Frances was always a diligent worker, even when she was a teenager in food service.
“When you finish one job, you ask to do something else. I asked so much, [my boss] said, “Oh, hell, Frances. Do whatever you see,” she says.
And so she did. Her work ethic and dedication inspired others who worked with her, including six individuals who went on to become head dietitians at other JCPS lunch programs.
In 1984, when Frances retired after serving 33 years in Eastern High School’s cafeteria, Bob thought her dedication needed to be recognized.
“She had been there for such a long period of time,” he says. “I thought her contribution to the school was no less important [than the principals and teachers who had been recognized].”

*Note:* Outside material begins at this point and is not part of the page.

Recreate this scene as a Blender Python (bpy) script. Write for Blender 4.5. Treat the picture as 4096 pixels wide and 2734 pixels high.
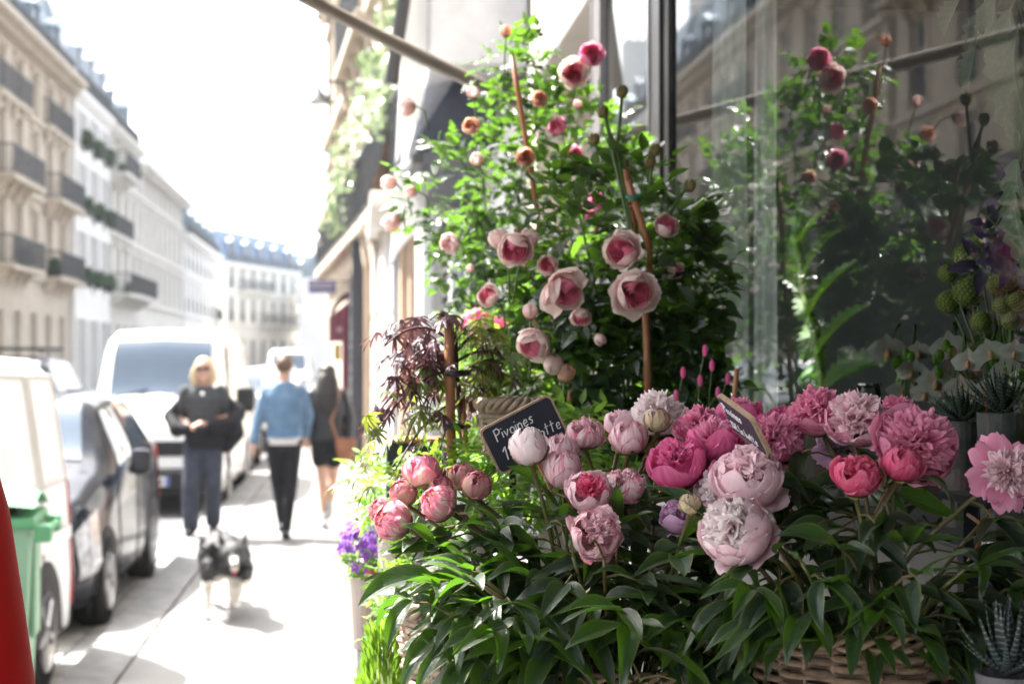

He wrote a letter to Donald Ingwerson, JCPS superintendent at the time, requesting that the Eastern High School cafeteria be named after his mother. In his letter to Ingwerson, Bob wrote: “I feel that her record more than speaks for the devotion to the Jefferson County School System but, more importantly, shows her genuine concern for the students.”
Along with her sons, Frances is considering establishing a culinary arts award for a graduating Eastern High School senior. At this stage of her life, Frances doesn’t cook much, although she very much enjoys going out for a meal. After her many years of cooking for others at Eastern High School, she can appreciate someone serving her.